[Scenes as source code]
>>>>>

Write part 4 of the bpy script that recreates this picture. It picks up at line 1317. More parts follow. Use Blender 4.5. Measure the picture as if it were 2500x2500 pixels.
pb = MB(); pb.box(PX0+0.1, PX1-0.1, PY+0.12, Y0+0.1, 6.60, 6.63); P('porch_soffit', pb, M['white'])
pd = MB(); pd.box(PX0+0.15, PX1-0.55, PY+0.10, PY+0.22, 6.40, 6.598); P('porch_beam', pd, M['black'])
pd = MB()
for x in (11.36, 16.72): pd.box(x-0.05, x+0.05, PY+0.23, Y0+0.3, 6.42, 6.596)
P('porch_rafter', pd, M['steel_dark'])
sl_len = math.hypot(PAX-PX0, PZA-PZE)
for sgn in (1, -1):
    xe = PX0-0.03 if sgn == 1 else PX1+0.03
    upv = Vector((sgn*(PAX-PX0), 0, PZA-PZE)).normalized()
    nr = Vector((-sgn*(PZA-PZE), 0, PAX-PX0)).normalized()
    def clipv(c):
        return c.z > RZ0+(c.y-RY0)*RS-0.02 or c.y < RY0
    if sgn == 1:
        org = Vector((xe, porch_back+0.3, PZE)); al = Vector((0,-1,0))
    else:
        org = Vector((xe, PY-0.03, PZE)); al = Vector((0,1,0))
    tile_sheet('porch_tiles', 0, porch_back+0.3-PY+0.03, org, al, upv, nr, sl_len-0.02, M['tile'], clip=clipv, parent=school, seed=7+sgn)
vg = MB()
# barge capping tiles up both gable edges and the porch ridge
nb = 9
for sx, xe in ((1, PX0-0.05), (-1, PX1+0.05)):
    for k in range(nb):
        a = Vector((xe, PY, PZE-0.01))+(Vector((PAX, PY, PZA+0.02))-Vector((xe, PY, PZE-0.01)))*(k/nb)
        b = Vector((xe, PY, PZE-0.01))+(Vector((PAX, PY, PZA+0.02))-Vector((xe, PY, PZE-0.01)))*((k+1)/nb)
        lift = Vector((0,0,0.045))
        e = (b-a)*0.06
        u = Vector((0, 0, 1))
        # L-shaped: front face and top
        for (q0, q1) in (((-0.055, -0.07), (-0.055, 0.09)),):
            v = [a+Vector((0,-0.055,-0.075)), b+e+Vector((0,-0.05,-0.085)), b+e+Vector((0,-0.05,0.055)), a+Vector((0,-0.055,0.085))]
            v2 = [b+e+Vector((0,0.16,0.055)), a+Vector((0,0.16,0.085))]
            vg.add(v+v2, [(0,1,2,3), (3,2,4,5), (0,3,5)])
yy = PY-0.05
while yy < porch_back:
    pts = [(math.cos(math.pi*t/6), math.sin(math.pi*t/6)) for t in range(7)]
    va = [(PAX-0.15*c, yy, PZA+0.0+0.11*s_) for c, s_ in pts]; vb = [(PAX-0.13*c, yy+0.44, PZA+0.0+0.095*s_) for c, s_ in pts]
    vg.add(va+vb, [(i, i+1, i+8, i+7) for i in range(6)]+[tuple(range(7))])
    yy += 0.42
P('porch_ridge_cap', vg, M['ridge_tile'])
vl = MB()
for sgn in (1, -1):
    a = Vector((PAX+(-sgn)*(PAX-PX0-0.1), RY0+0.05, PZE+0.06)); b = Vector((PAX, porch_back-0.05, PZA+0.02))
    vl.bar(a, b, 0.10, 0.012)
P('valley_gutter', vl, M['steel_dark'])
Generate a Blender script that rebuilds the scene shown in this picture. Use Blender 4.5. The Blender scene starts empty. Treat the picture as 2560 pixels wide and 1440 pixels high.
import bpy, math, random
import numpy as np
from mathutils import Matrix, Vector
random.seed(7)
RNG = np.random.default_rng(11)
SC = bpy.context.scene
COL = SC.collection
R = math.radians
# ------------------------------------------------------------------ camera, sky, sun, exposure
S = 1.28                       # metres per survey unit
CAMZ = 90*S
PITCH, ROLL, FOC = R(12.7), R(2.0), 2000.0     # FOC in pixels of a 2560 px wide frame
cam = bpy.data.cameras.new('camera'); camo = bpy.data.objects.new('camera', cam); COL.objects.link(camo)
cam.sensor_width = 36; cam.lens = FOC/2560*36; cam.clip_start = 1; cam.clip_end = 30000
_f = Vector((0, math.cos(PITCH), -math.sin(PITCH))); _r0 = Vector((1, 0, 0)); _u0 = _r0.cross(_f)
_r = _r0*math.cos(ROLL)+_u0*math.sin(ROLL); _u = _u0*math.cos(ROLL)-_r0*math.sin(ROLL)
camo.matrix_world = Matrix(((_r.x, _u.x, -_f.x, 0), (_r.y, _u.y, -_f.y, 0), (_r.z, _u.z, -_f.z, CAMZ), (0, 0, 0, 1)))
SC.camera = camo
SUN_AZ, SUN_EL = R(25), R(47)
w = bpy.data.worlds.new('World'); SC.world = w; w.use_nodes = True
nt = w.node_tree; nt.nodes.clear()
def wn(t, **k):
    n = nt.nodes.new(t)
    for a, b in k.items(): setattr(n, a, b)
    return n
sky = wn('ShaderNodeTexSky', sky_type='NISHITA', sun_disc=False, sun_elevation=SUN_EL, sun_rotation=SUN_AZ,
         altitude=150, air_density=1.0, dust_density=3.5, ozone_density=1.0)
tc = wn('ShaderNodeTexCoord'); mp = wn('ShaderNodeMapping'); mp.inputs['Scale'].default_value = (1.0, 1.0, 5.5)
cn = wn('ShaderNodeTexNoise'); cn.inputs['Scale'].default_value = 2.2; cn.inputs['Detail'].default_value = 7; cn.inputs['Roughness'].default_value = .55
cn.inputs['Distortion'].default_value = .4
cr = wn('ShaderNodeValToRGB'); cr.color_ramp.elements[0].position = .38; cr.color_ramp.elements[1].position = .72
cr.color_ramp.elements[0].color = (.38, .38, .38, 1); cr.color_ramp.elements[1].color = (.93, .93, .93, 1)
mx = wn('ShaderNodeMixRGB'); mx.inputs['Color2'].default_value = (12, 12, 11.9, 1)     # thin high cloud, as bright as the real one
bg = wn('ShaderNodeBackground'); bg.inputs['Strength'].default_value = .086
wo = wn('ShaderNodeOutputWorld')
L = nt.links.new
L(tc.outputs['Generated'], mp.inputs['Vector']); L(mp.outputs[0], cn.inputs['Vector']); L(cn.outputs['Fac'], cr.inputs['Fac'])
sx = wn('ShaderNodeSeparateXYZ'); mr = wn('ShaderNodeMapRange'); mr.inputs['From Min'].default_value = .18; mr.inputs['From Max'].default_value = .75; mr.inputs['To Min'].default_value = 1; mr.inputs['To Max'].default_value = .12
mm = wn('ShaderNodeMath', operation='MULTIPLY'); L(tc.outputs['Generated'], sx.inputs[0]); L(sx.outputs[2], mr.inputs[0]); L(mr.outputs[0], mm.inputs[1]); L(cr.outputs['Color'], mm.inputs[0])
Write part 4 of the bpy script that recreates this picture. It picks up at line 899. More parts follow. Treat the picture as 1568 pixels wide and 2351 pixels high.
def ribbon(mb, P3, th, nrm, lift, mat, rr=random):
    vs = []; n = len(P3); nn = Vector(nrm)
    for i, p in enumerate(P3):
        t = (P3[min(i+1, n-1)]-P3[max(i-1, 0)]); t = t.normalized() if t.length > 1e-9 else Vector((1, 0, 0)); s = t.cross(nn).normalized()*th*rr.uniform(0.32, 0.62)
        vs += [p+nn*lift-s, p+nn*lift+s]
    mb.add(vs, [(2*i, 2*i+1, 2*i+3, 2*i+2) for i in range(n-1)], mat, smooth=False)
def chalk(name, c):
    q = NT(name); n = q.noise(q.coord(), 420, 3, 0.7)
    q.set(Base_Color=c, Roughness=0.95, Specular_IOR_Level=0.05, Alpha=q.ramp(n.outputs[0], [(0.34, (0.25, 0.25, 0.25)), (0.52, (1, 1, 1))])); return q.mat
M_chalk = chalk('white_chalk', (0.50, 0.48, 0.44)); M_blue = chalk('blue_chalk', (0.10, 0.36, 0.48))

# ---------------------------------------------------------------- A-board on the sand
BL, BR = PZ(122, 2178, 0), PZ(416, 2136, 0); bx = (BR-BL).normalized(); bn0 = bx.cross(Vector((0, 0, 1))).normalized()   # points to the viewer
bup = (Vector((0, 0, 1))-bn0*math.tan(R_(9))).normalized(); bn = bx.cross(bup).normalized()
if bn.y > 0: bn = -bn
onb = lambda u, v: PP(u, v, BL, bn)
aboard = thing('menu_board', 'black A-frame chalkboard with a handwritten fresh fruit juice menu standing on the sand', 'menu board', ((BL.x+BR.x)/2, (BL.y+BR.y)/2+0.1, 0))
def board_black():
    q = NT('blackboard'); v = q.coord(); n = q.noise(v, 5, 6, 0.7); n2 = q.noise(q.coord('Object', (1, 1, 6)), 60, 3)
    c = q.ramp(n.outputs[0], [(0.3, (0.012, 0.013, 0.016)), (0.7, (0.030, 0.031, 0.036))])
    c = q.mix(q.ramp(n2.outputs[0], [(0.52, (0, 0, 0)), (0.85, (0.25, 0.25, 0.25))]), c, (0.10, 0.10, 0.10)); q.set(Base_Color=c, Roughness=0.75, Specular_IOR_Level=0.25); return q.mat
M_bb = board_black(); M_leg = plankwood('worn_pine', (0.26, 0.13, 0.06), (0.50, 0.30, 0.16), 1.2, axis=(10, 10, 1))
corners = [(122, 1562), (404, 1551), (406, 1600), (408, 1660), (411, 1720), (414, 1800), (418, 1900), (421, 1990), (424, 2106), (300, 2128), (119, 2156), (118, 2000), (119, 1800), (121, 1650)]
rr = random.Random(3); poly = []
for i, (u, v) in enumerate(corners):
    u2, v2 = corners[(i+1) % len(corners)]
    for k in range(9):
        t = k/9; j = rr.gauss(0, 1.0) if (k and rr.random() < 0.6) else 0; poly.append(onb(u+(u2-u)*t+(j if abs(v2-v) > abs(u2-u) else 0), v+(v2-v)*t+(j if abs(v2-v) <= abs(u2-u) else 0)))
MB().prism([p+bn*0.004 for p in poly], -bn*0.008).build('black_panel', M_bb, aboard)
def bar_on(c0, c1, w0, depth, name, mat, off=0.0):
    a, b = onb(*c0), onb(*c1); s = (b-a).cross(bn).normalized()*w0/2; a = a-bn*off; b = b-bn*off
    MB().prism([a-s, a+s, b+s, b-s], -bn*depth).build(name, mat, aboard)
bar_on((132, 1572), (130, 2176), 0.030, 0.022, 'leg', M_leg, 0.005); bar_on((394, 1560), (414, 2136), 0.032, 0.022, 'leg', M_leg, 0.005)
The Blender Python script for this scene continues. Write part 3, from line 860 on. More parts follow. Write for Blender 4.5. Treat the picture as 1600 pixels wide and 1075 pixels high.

<<<<<

REQUIREMENTS:
Of all the lines in the data above, state how many include "that". Say only the number.

REPLY:
3